Первые деревни у монастыря св. Наума болгарские; но скоро, от деревни Подгорье, начинаются опять албанские поселения. Мы ехали прямо на юг, сперва узкой долиной между невысокими горами, потом прекрасным полем вдоль подошвы высокого хребта Корыто. Далее, по мере того, как мы отдалялись от этой горы, местность становилась сырее, мы увидели на правую руку огромное болото, поросшее высоким камышом, единственное болото в настоящем смысле этого слова, какое встретилось нам на всем нашем пути по Македонии и Албании. «Здесь было в старину озеро», сказал провожатый. Скоро показались и остатки этого озера. Вдали, за камышом, сверкнула длинная полоса воды. Над нею вились тучей чайки. Озеро называется Малик. Мы взяли вправо. Страшная топь была перед нами, и нужно было через нее ехать. Какие то благодетели устроили здесь мостовую, аршина в два ширины, но мостовую размыло, и лошадь на каждом шагу проваливалась то одною ногою, то другою. Мустафа, сам уходя на этой мостовой по колена в болото, вел мою лошадь, предупреждая меня и моих спутников, что если лошадь сойдет с мостовой, то уйдет в трясину на веки. По этой неприятной дороге мы ехали 0,75 часа, и лошадь моя повредила себе ногу так, что [184] потом все прихрамывала. Наконец, ужасно утомленные, выбрались мы па сушу и отдохнув в каком-то албанском селе, где нашли хан, к вечеру благополучно прибыли в Корчу.

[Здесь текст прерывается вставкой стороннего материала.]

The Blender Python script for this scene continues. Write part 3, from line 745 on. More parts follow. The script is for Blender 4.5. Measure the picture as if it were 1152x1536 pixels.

Мы слышали много рассказов о Корче. Это город большой, торговый, самый образованный из всех албанских городов, твердили нам; люди там живут не a la turca, там все устроено как в Италии, — так выражались албанцы, нас провожавшие. Не знаю, быть может, нравы корчан действительно менее дики, чем в прочих албанских городах; но город этот отличается от прочих городов в той стране только тем, что в нем есть несколько домов, не спрятанных за забором, а выстроенных на улицу. Лучший хан в городе грязный, без мебели, такой же, как в других турецких городах.

В Корче довольно много христиан; это большею частью влахи, но между ними есть и албанцы, а также болгары. В самой Корче собственно нет болгарского населения, но не в дальнем расстоянии от этого города, в горах, среди албанцев, находятся две болгарские деревни, Бобоштица и Дреново.

В Дренове у этих болгар есть церковь св. Константина, в Бобоштице небольшой монастырь Успения с двумя или тремя монахами. Служат в них по-гречески и по-гречески же обучают детей грамоте; но между собою эти люди говорят не иначе, как по-болгарски.

Они нам говорили, что тяготятся греческим языком в церкви и школе, но не могут переменить этого порядка, потому, что никто между ними не знает славянской азбуки, и болгарского учителя достать не откуда. Эти болгары видимо обрадовались нашему приезду, все время нас окружали, гурьбою следовали за нами повсюду и как бы присвоили нас себе в продолжение всего пребывания нашего в Корче. Это были последние болгарские поселения, какие мы встретили по этой дороге.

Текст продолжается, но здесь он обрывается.